Although she appeared in nine films in her career, all between 1938 and 1943, she was generally passed over for the filmed version of the musical plays in which she starred. She herself once explained that she did not enjoy making films, because she did not have the "connection" with an audience that she had in live performances. The closest she ever came to preserving her stage performances were her famous television appearances as Peter Pan. The Broadway production from 1954 was subsequently performed on NBC television in RCA's compatible color in 1955, 1956 and 1960.

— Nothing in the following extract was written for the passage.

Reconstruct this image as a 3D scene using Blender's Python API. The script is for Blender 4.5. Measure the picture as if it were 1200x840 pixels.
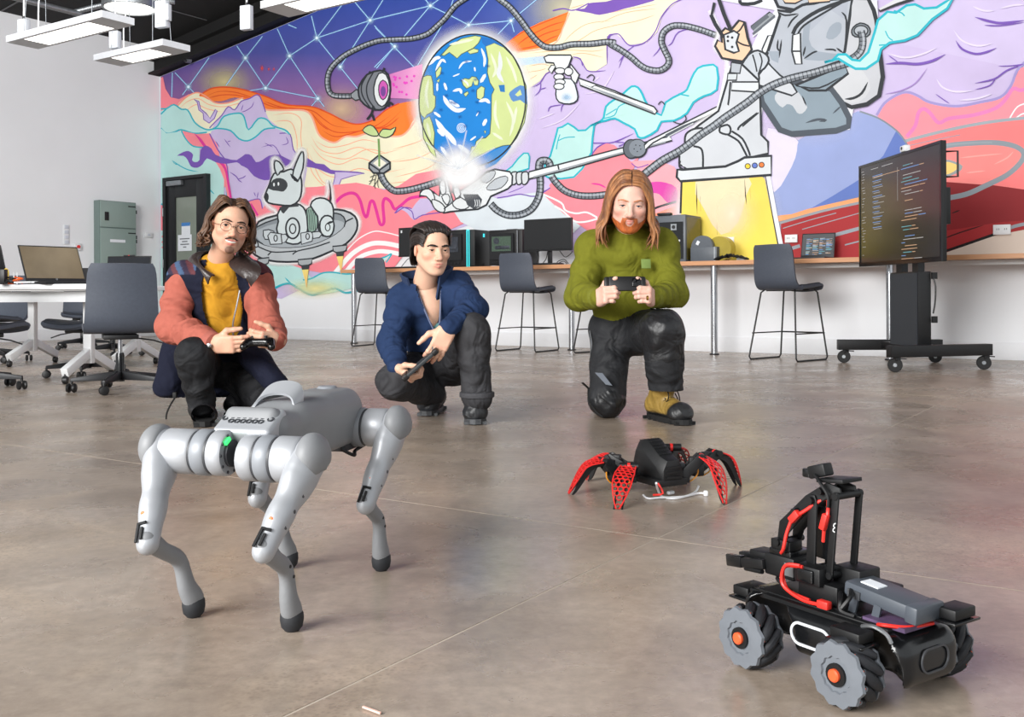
import bpy, bmesh, math, random
import numpy as np
from mathutils import Vector, Matrix, Euler, Quaternion
random.seed(7); np.random.seed(7)
for o in list(bpy.data.objects): bpy.data.objects.remove(o)
SC = bpy.context.scene
COL = SC.collection
PI = math.pi
# ------------------------------------------------------------------ camera
F, CXP, HY, HC, RHO = 1165.0, 600.0, 345.0, 0.58, math.radians(0.3)
camd = bpy.data.cameras.new('camera'); cam = bpy.data.objects.new('camera', camd); COL.objects.link(cam)
camd.sensor_fit = 'HORIZONTAL'; camd.sensor_width = 36.0; camd.lens = F / 1200 * 36
camd.shift_x = 0.0; camd.shift_y = -(420 - HY) / 1200
camd.clip_start = 0.05; camd.clip_end = 200
cr, sr = math.cos(RHO), math.sin(RHO)
m = Matrix(((cr, sr, 0, 0), (0, 0, -1, 0), (-sr, cr, 0, HC), (0, 0, 0, 1)))
cam.matrix_world = m
SC.camera = cam
# ------------------------------------------------------------------ world, light, exposure
SC.view_settings.view_transform = 'Standard'; SC.view_settings.look = 'None'
SC.view_settings.exposure = 0.22; SC.view_settings.gamma = 1.0; SC.view_settings.use_curve_mapping = False
W = bpy.data.worlds.new('World'); SC.world = W; W.use_nodes = True
bgn = W.node_tree.nodes['Background']; bgn.inputs[0].default_value = (0.93, 0.97, 1.0, 1); bgn.inputs[1].default_value = 0.85
def area(name, loc, target, sx, sy, power, col=(1, 1, 1)):
    d = bpy.data.lights.new(name, 'AREA'); d.shape = 'RECTANGLE'; d.size = sx; d.size_y = sy; d.energy = power; d.color = col
    o = bpy.data.objects.new(name, d); COL.objects.link(o); o.location = loc
    o.rotation_euler = (Vector(target) - Vector(loc)).to_track_quat('-Z', 'Y').to_euler()
    return o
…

While Martin did not enjoy making theatrical films, she did apparently enjoy appearing on television, as she did frequently. Her last feature film appearance was a cameo as herself in MGM's Main Street to Broadway in 1953. Martin made an appearance in 1980 in a Royal Variety Performance in London, performing "Honeybun" from South Pacific. Martin appeared in the play Legends with Carol Channing in a one-year US national tour, opening in Dallas on January 9, 1986.